Ketujuh: Dari Al-Imam Asy-Syafi'i rahimahullaah, beliau berkata: "Tidak ada 
sesuatupun yang lebih utama setelah kewajiban-kewajiban daripada menuntut 
ilmu." (Ibid. 1/21)

Adapun bait-bait sya'ir yang menjelaskan tentang permasalahan ilmu dan 
kedudukannya itu sangat banyak dan tidak bisa dihitung, dan di sini hanya akan 
disebutkan dua di antaranya:

"Tidak ada kebanggaan kecuali bagi ahlul ilmi (orang-orang yang berilmu) karena 
sesungguhnya mereka berada di atas petunjuk bagi orang yang meminta 
dalil-dalilnya dan derajat setiap orang itu sesuai dengan kebaikannya (dalam 
masalah ilmu) sedangkan orang-orang yang bodoh adalah musuh bagi ahlul ilmi."

Dan sya'irnya Al-Imam Asy-Syafi'i:

"Belajarlah karena tidak ada seorangpun yang dilahirkan dalam keadaan berilmu, 
dan tidaklah orang yang berilmu seperti orang yang bodoh.

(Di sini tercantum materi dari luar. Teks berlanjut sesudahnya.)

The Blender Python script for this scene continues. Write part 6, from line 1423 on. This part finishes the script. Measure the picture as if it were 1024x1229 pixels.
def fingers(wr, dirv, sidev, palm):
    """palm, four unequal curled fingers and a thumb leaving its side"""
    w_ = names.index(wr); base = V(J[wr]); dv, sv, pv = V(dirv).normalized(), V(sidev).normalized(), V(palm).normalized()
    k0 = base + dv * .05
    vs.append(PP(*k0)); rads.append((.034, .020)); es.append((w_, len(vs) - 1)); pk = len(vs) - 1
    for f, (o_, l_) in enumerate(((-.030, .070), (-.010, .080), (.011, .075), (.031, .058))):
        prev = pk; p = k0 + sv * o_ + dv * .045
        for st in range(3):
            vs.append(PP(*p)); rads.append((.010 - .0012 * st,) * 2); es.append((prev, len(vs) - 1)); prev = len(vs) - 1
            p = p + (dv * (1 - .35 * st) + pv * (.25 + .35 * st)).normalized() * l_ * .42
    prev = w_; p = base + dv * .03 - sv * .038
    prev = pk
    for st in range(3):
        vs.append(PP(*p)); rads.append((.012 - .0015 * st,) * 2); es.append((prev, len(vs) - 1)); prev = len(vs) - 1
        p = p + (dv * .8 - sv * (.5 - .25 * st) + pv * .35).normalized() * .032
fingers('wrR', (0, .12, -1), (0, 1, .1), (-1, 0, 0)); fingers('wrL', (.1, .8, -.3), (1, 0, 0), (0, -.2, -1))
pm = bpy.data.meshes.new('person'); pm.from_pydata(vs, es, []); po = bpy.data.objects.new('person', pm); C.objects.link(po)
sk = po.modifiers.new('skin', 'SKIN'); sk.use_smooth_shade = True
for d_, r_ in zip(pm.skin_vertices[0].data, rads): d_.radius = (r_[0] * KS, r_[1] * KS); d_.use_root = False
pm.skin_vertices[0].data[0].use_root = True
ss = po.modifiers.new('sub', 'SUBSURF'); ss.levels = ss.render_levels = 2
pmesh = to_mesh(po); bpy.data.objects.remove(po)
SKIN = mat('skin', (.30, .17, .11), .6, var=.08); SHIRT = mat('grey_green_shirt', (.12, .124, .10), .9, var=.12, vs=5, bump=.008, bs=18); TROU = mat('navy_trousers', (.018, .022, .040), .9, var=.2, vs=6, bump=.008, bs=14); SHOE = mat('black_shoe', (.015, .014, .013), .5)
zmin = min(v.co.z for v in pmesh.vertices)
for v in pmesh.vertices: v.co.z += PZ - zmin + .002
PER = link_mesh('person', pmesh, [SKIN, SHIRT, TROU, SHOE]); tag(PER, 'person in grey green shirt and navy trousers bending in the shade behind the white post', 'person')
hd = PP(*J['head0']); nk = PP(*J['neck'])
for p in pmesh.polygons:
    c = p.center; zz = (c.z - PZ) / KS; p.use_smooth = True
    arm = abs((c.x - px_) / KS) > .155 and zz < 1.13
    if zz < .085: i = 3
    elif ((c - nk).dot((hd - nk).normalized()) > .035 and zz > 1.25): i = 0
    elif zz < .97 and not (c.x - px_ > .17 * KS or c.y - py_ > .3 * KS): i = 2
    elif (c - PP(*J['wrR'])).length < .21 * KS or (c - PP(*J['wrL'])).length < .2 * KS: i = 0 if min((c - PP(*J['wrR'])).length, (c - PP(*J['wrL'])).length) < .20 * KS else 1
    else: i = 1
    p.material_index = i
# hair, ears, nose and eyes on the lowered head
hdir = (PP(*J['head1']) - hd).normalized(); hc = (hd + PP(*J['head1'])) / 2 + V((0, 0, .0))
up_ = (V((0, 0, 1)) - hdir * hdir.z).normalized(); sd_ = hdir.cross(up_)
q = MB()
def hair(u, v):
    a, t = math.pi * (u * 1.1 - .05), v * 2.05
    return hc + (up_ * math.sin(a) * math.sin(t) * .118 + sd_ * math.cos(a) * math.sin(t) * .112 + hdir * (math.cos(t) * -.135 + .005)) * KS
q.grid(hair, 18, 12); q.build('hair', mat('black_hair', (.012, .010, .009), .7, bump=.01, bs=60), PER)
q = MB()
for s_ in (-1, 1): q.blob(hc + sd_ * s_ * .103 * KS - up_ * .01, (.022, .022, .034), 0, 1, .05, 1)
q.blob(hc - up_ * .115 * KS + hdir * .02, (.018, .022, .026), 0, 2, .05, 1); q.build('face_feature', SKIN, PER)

Sesungguhnya suatu 
kaum yang besar tetapi tidak memiliki ilmu maka sebenarnya kaum itu adalah 
kecil apabila terluput darinya keagungan (ilmu). Dan sesungguhnya kaum yang 
kecil jika memiliki ilmu maka pada hakikatnya mereka adalah kaum yang besar 
apabila perkumpulan mereka selalu dengan ilmu."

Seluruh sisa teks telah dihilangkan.